[NTLUG:Discuss] Shortcuts

Douglas Scott dcscott1 at home.com
Fri Aug 24 19:52:10 CDT 2001


----- Original Message -----
From: "Steve Baker" <sjbaker1 at airmail.net>
To: <discuss at ntlug.org>
Sent: Friday, August 24, 2001 9:09 PM
Subject: Re: [NTLUG:Discuss] Shortcuts


> But either way, the biggest problem I find with newbies who do that is
that
> the very first C program they write is invariably called "test.c" and
compiles
> to "test".  If "." is in their search path at the beginning of the list
then
> their program works OK - but a bunch of system commands that are really
shell
> scripts break mysteriously because they have things like:
>
>     if test "$1" = "-a" ; then ...whatever...
>
> ...and the users' own "test" program gets run instead of the system "test"
> program - with "interesting" consequences.  I knew a guy at work who did
exactly
> that and couldn't get the "spell" command to work.  We scratched our heads
for
> weeks before we realised he'd put a 'test' program into one of his search
path
> directories.  What's amazing is that he only noticed it with 'spell' and
not
> any of the other dozens of system programs that call 'test'.
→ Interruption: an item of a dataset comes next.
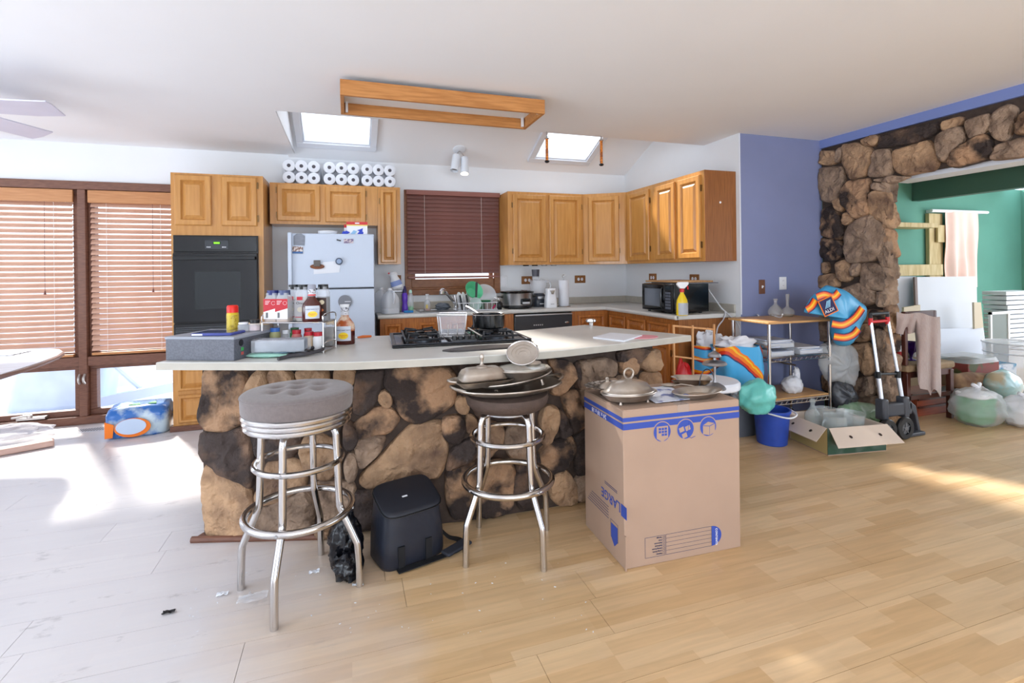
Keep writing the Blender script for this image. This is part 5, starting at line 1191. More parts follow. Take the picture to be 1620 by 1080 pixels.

Probably because 'spell' was the only script that actually used 'test'
instead of '['.  In scripts instead of

    if test "$1" = "-a" ; then something

you normally see

    if [ "$1" = "-a" ]; then something

or even

   [ "$1" = "-a" ] && something.

'test' and '[' are hardlinked to the same file.  This problem would only
effect scripts that actually use 'test'.

I think the reverse problem is much more common for newbies.  I can well
remember the hour or two I spent wondering why my 'test' program would do
nothing no matter what I told it to print.

Shortly afterwards I learned about the 'which' command, which can be quite
enlightening in these kind of situations.